En effet, un délai inférieur ne donnerait pas aux autorités de police le temps nécessaire pour recueillir les éléments indispensables à la poursuite des délits visés par la loi de 1881, car le caractère transfrontalier et anonyme des sources rend parfois compliquée l’identification des auteurs, notamment sur Internet.
Telle est ici la question principale. Dans bien des cas, en effet, les contenus diffusés ne sont pas le fait de journalistes ou de professionnels de l’information, soumis au contrôle d’un directeur de la rédaction et encadrés par des règles de déontologie.
Je tiens à saluer les propos tenus par Mmes Benbassa et Goulet. J’accepterais bien volontiers de participer à la mission d’information ou à la commission d’enquête dont elles demandent la création, afin que nous puissions élaborer ensemble un dispositif permettant de réguler l’expression sur Internet. Imaginez ce qui se serait passé pendant la Seconde Guerre mondiale si Internet avait existé : le travail de la Gestapo aurait été facilité…
Enfin, l’examen de ce texte en commission aura permis de le coordonner avec la loi du 21 décembre 2012 relative à la sécurité et à la lutte contre le terrorisme. Il est logique de procéder à cet aménagement, puisque nous avions pris soin de condamner les incitations aux crimes terroristes.

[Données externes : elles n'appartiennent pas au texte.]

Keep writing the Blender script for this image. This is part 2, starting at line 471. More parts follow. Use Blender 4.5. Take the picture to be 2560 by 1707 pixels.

Ainsi, en adoptant cette proposition de loi, nous permettrons de préserver, au-delà du droit de la presse, ce qu’il y a de noble dans le métier de la presse : l’information et le débat.
C’est la raison pour laquelle le gouvernement que nous soutenions avait pris soin de ne pas donner un champ trop large pour les délits de discrimination portant sur le sexe ou l’orientation sexuelle, afin de ne pas viser toutes les distinctions opérées entre les personnes physiques, ce qui aurait ouvert la voie à de nombreuses revendications susceptibles de constituer une réelle entrave au débat public.
Ce texte ne se limite pas à cela.
Tout d’abord, il vise non plus le seul métier de la presse, ou tout au moins la presse de métier, mais tous ceux qui souhaitent exprimer librement et ouvertement leur opinion et qui, de fait, doivent être soumis aux mêmes obligations que celles s’imposant aux professionnels.